Friday, January 03, 2014

There is a reason money is also called currency

All of us are familiar with electricity. We use it every day. Our bodies cannot function without it. When electrons flow in a wire, we have electricity. The name for that flow is "current". When electrons move, you have power.

By the same token, when a dollar sits in your wallet, it has very little power. But when you present it in exchange for something else, like food, gas or shelter, you generate economic demand. In this example, money is moving and generating force, a demand for goods and services. Most of the transactions we're familiar with involve the exchange of a dollar for something else.

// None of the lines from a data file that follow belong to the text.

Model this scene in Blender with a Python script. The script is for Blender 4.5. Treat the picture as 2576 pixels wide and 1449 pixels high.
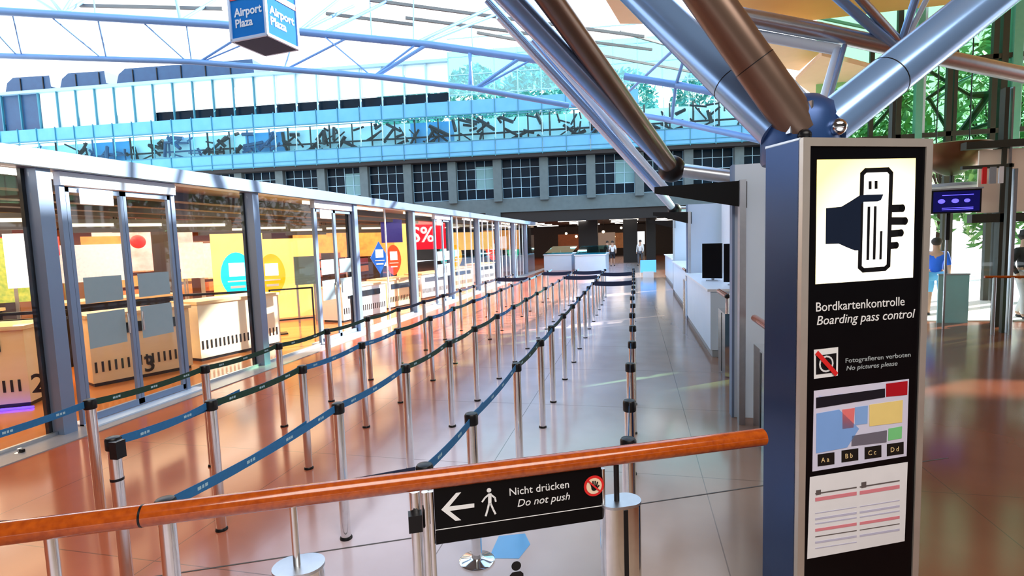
import bpy, math, random
from mathutils import Vector, Matrix
random.seed(7)
for o in list(bpy.data.objects): bpy.data.objects.remove(o)
SC = bpy.context.scene
COL = SC.collection

# ------------------------------------------------------------------ camera
FPX = 1344.93; YAW = -.227943; PITCH = -.0874485; ROLL = -.0336171; EYE = Vector((0, 0, 2.0))
fw = Vector((math.sin(YAW)*math.cos(PITCH), math.cos(YAW)*math.cos(PITCH), math.sin(PITCH)))
r0 = Vector((math.cos(YAW), -math.sin(YAW), 0)); u0 = r0.cross(fw)
rt = r0*math.cos(ROLL)+u0*math.sin(ROLL); up = -r0*math.sin(ROLL)+u0*math.cos(ROLL)
cd = bpy.data.cameras.new('camera'); cam = bpy.data.objects.new('camera', cd); COL.objects.link(cam)
cd.sensor_fit = 'HORIZONTAL'; cd.sensor_width = 36; cd.lens = 36*FPX/2576; cd.clip_start = .05; cd.clip_end = 500
M = Matrix.Identity(4)
for i in range(3):
    M[i][0] = rt[i]; M[i][1] = up[i]; M[i][2] = -fw[i]; M[i][3] = EYE[i]
cam.matrix_world = M
SC.camera = cam

# ------------------------------------------------------------------ world, sun, exposure
w = bpy.data.worlds.new('sky'); SC.world = w; w.use_nodes = True
nt = w.node_tree; nt.nodes.clear()
wo = nt.nodes.new('ShaderNodeOutputWorld'); wb = nt.nodes.new('ShaderNodeBackground')
tc = nt.nodes.new('ShaderNodeTexCoord'); sx = nt.nodes.new('ShaderNodeSeparateXYZ'); cr = nt.nodes.new('ShaderNodeValToRGB')
nt.links.new(tc.outputs['Generated'], sx.inputs[0]); nt.links.new(sx.outputs['Z'], cr.inputs[0])
cr.color_ramp.elements[0].color = (.95, .97, 1, 1); cr.color_ramp.elements[1].color = (.36, .62, 1, 1)
cr.color_ramp.elements[0].position = .36; cr.color_ramp.elements[1].position = .9
nt.links.new(cr.outputs[0], wb.inputs[0]); wb.inputs[1].default_value = 1.6
nt.links.new(wb.outputs[0], wo.inputs[0])
sl = bpy.data.lights.new('sun', 'SUN'); sun = bpy.data.objects.new('sun', sl); COL.objects.link(sun)
sl.energy = 10.0; sl.angle = .02; sl.color = (1, .93, .84)
sun.rotation_euler = Vector((.70, .50, .42)).to_track_quat('Z', 'Y').to_euler()
SC.view_settings.view_transform = 'Standard'; SC.view_settings.look = 'None'
SC.view_settings.exposure = 0.75; SC.view_settings.gamma = 1; SC.view_settings.use_curve_mapping = False

# ------------------------------------------------------------------ measuring helpers (photo pixel -> world point on a real plane)
def ray(x, y): return fw*FPX + rt*(x-1288) + up*(724.5-y)
def pz(x, y, z): d = ray(x, y); return EYE + d*((z-EYE.z)/d.z)
def pX(x, y, X): d = ray(x, y); return EYE + d*(X/d.x)
def pY(x, y, Y): d = ray(x, y); return EYE + d*(Y/d.y)
def pP(x, y, o, n): d = ray(x, y); return EYE + d*((o-EYE).dot(n)/d.dot(n))

# ------------------------------------------------------------------ materials
def mat(name, col, rough=.5, metal=0, emit=None, es=1, trans=0, spec=.5, noise=None, scale=8, bump=0, coat=0, tile=(1,1,1)):
    m = bpy.data.materials.new(name); m.use_nodes = True; n = m.node_tree; b = n.nodes['Principled BSDF']
    b.inputs['Base Color'].default_value = (*col, 1); b.inputs['Roughness'].default_value = rough
    b.inputs['Metallic'].default_value = metal; b.inputs['Specular IOR Level'].default_value = spec
    b.inputs['Coat Weight'].default_value = coat
    if emit: b.inputs['Emission Color'].default_value = (*emit, 1); b.inputs['Emission Strength'].default_value = es
    c2 = noise if noise else tuple(min(1, c*.88) for c in col)
    t = n.nodes.new('ShaderNodeTexCoord'); mp = n.nodes.new('ShaderNodeMapping'); mp.inputs['Scale'].default_value = tile
    nz = n.nodes.new('ShaderNodeTexNoise'); nz.inputs['Scale'].default_value = scale; nz.inputs['Detail'].default_value = 4
    mx = n.nodes.new('ShaderNodeMix'); mx.data_type = 'RGBA'
    n.links.new(t.outputs['Object'], mp.inputs[0]); n.links.new(mp.outputs[0], nz.inputs['Vector']); n.links.new(nz.outputs['Fac'], mx.inputs[0])
    mx.inputs[6].default_value = (*col, 1); mx.inputs[7].default_value = (*c2, 1)
    n.links.new(mx.outputs[2], b.inputs['Base Color'])
    if emit and noise: n.links.new(mx.outputs[2], b.inputs['Emission Color'])
    if bump:
        bp = n.nodes.new('ShaderNodeBump'); bp.inputs['Strength'].default_value = bump; bp.inputs['Distance'].default_value = .01
        n.links.new(nz.outputs['Fac'], bp.inputs['Height']); n.links.new(bp.outputs[0], b.inputs['Normal'])
    return m
def glass(name, tint, refl=.12, rough=.02):
    m = bpy.data.materials.new(name); m.use_nodes = True; n = m.node_tree; n.nodes.clear()
    o = n.nodes.new('ShaderNodeOutputMaterial'); mx = n.nodes.new('ShaderNodeMixShader')
    tr = n.nodes.new('ShaderNodeBsdfTransparent'); gl = n.nodes.new('ShaderNodeBsdfGlossy'); fr = n.nodes.new('ShaderNodeLayerWeight')
    mu = n.nodes.new('ShaderNodeMath'); mu.operation = 'MULTIPLY_ADD'; mu.inputs[1].default_value = .5; mu.inputs[2].default_value = refl*.3
    fr.inputs[0].default_value = refl
    tr.inputs[0].default_value = (*tint, 1); gl.inputs['Roughness'].default_value = rough; gl.inputs[0].default_value = (.9, .95, 1, 1)
    n.links.new(fr.outputs['Fresnel'], mu.inputs[0]); n.links.new(mu.outputs[0], mx.inputs[0])
    n.links.new(tr.outputs[0], mx.inputs[1]); n.links.new(gl.outputs[0], mx.inputs[2]); n.links.new(mx.outputs[0], o.inputs[0])
    return m
def wood(name, c1, c2, rough=.3, stretch=(1, 12, 12), coat=.5):
    return mat(name, c1, rough, noise=c2, scale=3, tile=stretch, coat=coat)

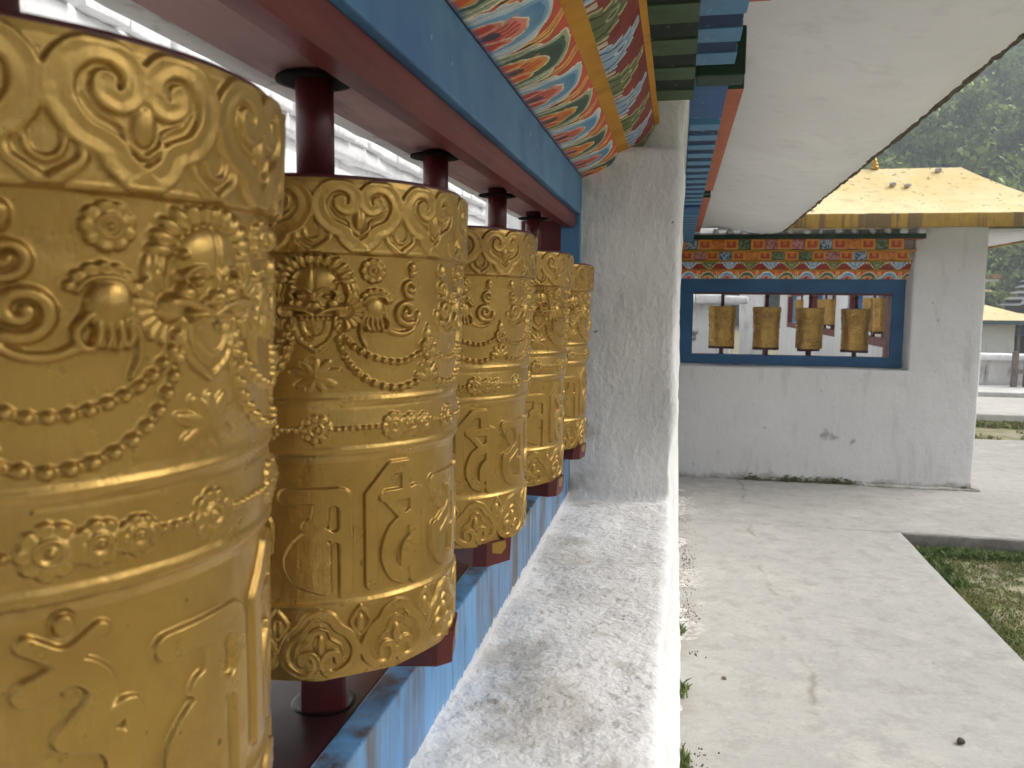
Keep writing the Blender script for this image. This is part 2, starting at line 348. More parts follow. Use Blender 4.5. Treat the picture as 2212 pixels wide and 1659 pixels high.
M_dblue = mat_paint('dark_blue_paint', (.010, .042, .115, 1), (.008, .032, .09, 1), .6, (.02, .04, .08, 1), .1, 2, (9, 9, 9), .3, .9)
M_mblue = mat_paint('mid_blue_paint', (.022, .095, .27, 1), None, .5, (.3, .3, .3, 1), .08, 2, (9, 9, 9), .3, .8)
M_lgreen = mat_paint('light_green_paint', (.075, .125, .062, 1), (.06, .10, .05, 1), .6, (.02, .025, .02, 1), .3, 2, (9, 9, 9), .3, .5)
M_dgreen = mat_paint('dark_green_paint', (.011, .022, .014, 1), (.008, .016, .010, 1), .6, (.02, .03, .02, 1), .06, 2, (9, 9, 9), .3, .8)
M_slabg = mat_paint('slab_green_paint', (.018, .05, .026, 1), (.012, .036, .02, 1), .55, (.05, .05, .04, 1), .3, 2, (9, 9, 9), .3, .5)
M_orange = mat_paint('salmon_paint', (.46, .145, .075, 1), (.40, .12, .06, 1), .55, (.25, .11, .07, 1), .3, 2, (9, 9, 9))
M_red2 = mat_paint('brick_red_paint', (.27, .035, .028, 1), (.21, .025, .02, 1), .55, None or (.09, .03, .02, 1), .3, 2, (9, 9, 9))
M_concrete = mat_concrete()
M_black = NB('bearing_grease').fin((.006, .006, .007, 1), .32, 0, .5)
M_collar = NB('collar_hole_black').fin((.010, .008, .008, 1), .85, 0, .1)  # flat black paints in the darkness of the hole round the axle
M_worn = mat_simple('oily_wood', (.055, .035, .022, 1), (.028, .018, .014, 1), 30, .45, .5, .004)
M_moss = mat_simple('mossy_drip_edge', (.13, .10, .07, 1), (.07, .058, .04, 1), 25, .95, .8, .02)
M_soil = None

# ------------------------------------------------------------------ relief drawing for the gold drums (units mm)
def catmull(pts, n=10):
    p = np.array(pts, float); p = np.vstack([2*p[0]-p[1], p, 2*p[-1]-p[-2]]); out = []
    for i in range(1, len(p)-2):
        for t in np.linspace(0, 1, n, endpoint=False):
            a, b, c, d = p[i-1], p[i], p[i+1], p[i+2]
            out.append(.5*((2*b)+(c-a)*t+(2*a-5*b+4*c-d)*t*t+(3*b-a-3*c+d)*t**3))
    out.append(p[-2]); return np.array(out)
def spiral(cx, cy, r0, r1, a0, a1, n=28):
    t = np.linspace(0, 1, n); r = r0+(r1-r0)*t; a = np.radians(a0+(a1-a0)*t)
    return np.stack([cx+r*np.cos(a), cy+r*np.sin(a)], 1)
class Canvas:
    def __init__(s, wmm, hmm, nc, nr):
        s.X, s.Y = np.meshgrid((np.arange(nc)+.5)*wmm/nc, (np.arange(nr)+.5)*hmm/nr); s.H = np.zeros_like(s.X); s.w = wmm
    def seg(s, pts):
        D = np.full(s.X.shape, 1e9); T = np.zeros(s.X.shape); n = len(pts)-1
        for off in (-s.w, 0, s.w):
            for i in range(n):
                a, b = pts[i]+np.array([off, 0]), pts[i+1]+np.array([off, 0]); d = b-a; L = d.dot(d)+1e-9
                if max(a[0], b[0]) < -30 or min(a[0], b[0]) > s.w+30: continue
                t = np.clip(((s.X-a[0])*d[0]+(s.Y-a[1])*d[1])/L, 0, 1)
                q = np.hypot(s.X-a[0]-t*d[0], s.Y-a[1]-t*d[1]); m = q < D; D = np.where(m, q, D); T = np.where(m, (i+t)/n, T)
        return D, T
    def put(s, v): s.H = np.maximum(s.H, v)
    def stroke(s, pts, wd, h, tip0=1., tip1=1., flat=False, plate=False):
        pts = np.asarray(pts, float); D, T = s.seg(pts); W = wd*(tip0+(tip1-tip0)*T)
        if flat: v = h*np.clip((W-D)/.95+.5, 0, 1); v = np.where(D < W+3, v, 0)
        elif plate: q = np.clip(D/W, 0, 1); v = np.where(D < W, h*(.80+.20*q)*np.clip((1-q)*5.5, 0, 1)**.6, 0)
        else: v = h*(.35+.65*(tip0+(tip1-tip0)*T))*np.sqrt(np.clip(1-(D/W)**2, 0, 1))
        s.put(v)
        gr = np.clip(1-np.abs(D-W-.6)/1.3, 0, 1)*1.0; s.H = np.where(s.H < .15, np.maximum(s.H-gr, -1.4), s.H)
    def groove(s, pts, wd, dep):
        D, _ = s.seg(np.asarray(pts, float)); s.H -= dep*np.clip(1-D/wd, 0, 1)
    def dome(s, cx, cy, rx, ry, h, rot=0, add=False):
        c, q = math.cos(math.radians(rot)), math.sin(math.radians(rot)); tot = np.zeros_like(s.H)
        for off in (-s.w, 0, s.w):
            dx, dy = s.X-cx-off, s.Y-cy; u, v = (dx*c+dy*q)/rx, (-dx*q+dy*c)/ry
            tot = np.maximum(tot, h*np.sqrt(np.clip(1-u*u-v*v, 0, 1)))
        if add: s.H += tot
        else: s.put(tot)
    def beads(s, pts, r, h, gap=2.05):
        pts = np.asarray(pts); L = np.r_[0, np.cumsum(np.hypot(*np.diff(pts, axis=0).T))]; n = int(L[-1]/(gap*r))
        s.stroke(pts, r*.75, h*.35)
        for q in np.linspace(0, L[-1], n): s.dome(np.interp(q, L, pts[:, 0]), np.interp(q, L, pts[:, 1]), r, r, h)
    def rosette(s, cx, cy, r, n, h, ph=0):
        for off in (-s.w, 0, s.w):
            dx, dy = s.X-cx-off, s.Y-cy; q = np.hypot(dx, dy); t = (np.arctan2(dy, dx)+ph)/(2*np.pi)*n; f = np.abs(t % 1-.5)*2
            ed = r*(1-.13*f**3); v = h*np.clip((ed-q)/1.1, 0, 1)*(1-.42*f**5*np.clip((q/r-.42)/.2, 0, 1))*(.80+.20*np.clip(q/r, 0, 1)); s.put(v)
            gr = np.clip(1-np.abs(q-ed-.7)/1.3, 0, 1)*(np.abs(q-r) < 4); s.H = np.where(s.H < .15, s.H-gr*.8, s.H)
        s.stroke(spiral(cx, cy, r*.40, r*.40, 0, 360, 22), r*.12, h*1.35); s.dome(cx, cy, r*.22, r*.22, h*1.5)
    def fan(s, cx, cy, r0, r1, a0, a1, h, n, sg=1):
        for off in (-s.w, 0, s.w):
            dx, dy = sg*(s.X-off)-cx, s.Y-cy; q = np.hypot(dx, dy); am = (np.degrees(np.arctan2(dy, dx))-(a0+a1)/2+180) % 360-180; hf = (a1-a0)/2
            t = (am+hf)/(2*hf)*n; f = np.abs(t % 1-.5)*2; ed = r1*(1-.12*f**3); ins = np.clip((hf-np.abs(am))*q/57/1.0, 0, 1)
            s.put(h*ins*np.clip((ed-q)/1.1, 0, 1)*np.clip((q-r0)/1.0, 0, 1)*(1-.5*f**5)*(.7+.3*np.clip((q-r0)/(r1-r0), 0, 1)))
def mir(pts, c): p = np.array(pts, float); p[:, 0] = 2*c-p[:, 0]; return p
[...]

The demand generated by a moving dollar is something that we're familiar with. Economists think of moving dollars as "circulation", and when money moves, it's taxed. Whenever we buy something, there is a sales tax for it. Of course, there are a few exceptions. In California, there is no sales tax on food. In Utah, there is a sales tax on food. When money moves, it tends to generate tax revenue.

When we think of a dollar, we usually think of paper money, a dollar bill with the familiar portrait of George Washington on the face and the word "ONE" on the back. When this money moves, we call it circulation, or demand. When electrons move, we call it current. The paper money has another name for it, a fancy name, and we call it "currency". I believe that the term "currency" came to represent paper money for the power that is created when paper money is circulated.

Nowadays, most people do not handle money in the original sense. We write checks. We use a debit card. We use PayPal. I know for myself that days and weeks may pass before I see a dollar bill of any denomination again. I used to study money when I was a kid. I was fascinated with the art of the older currency from the 19th and 20th century and used to gape in awe at pictures of the $100,000 bill with Woodrow Wilson on the face.

Most economists estimate the US economy to be worth approximately $16 trillion a year and they call this figure, the Gross Domestic Product. It's a huge, mind-boggling number, isn't it? $16 trillion is the value we come up with when we add up every transaction by everyone every day for one year. Every house, every car, TV, washer and dryer, every computer, cell phone, iPad, what have you, the GDP includes all of that. All of it generates tax revenue, with a few minor exceptions as mentioned earlier. Even online sales are coming into the fold.

But there is one area of our economy curiously missing from our tax revenue net: securities. When most of us think of securities, we think of stocks and bonds, we think of Wall Street. Some of us have invested in stocks and fewer still have invested in bonds. There is a lot of money flowing through Wall Street, every second of every day. The money never sleeps.

So how much money changes hands in a year on Wall Street? Estimates put that figure at $5 quadrillion. To put this in perspective, 1% of $5 quads is $50 trillion. Our economy is estimated to be a mere $16 trillion. A tax on all this speculation might actually help the economy. A small 1% tax on those high frequency traders might slow them down long enough to consider a meaningful trade, you know, a trade that actually creates jobs. A 1% tax will hardly be missed by super wealthy traders who are just pushing paper around and producing almost nothing for anyone else.

Strangely, this sort of tax, a financial transactions tax, has been largely absent from any discussion about fixing the debt. You know, the $16 trillion government debt that you, me and all of our grandchildren will have to pay for someday? Yeah, that debt. The one we owe to China.

Fortunately, somebody has noticed this gaping hole in the debate. But trust me, you'll never hear it from our esteemed colleagues on the right. They simply have too much skin in the game to talk about it.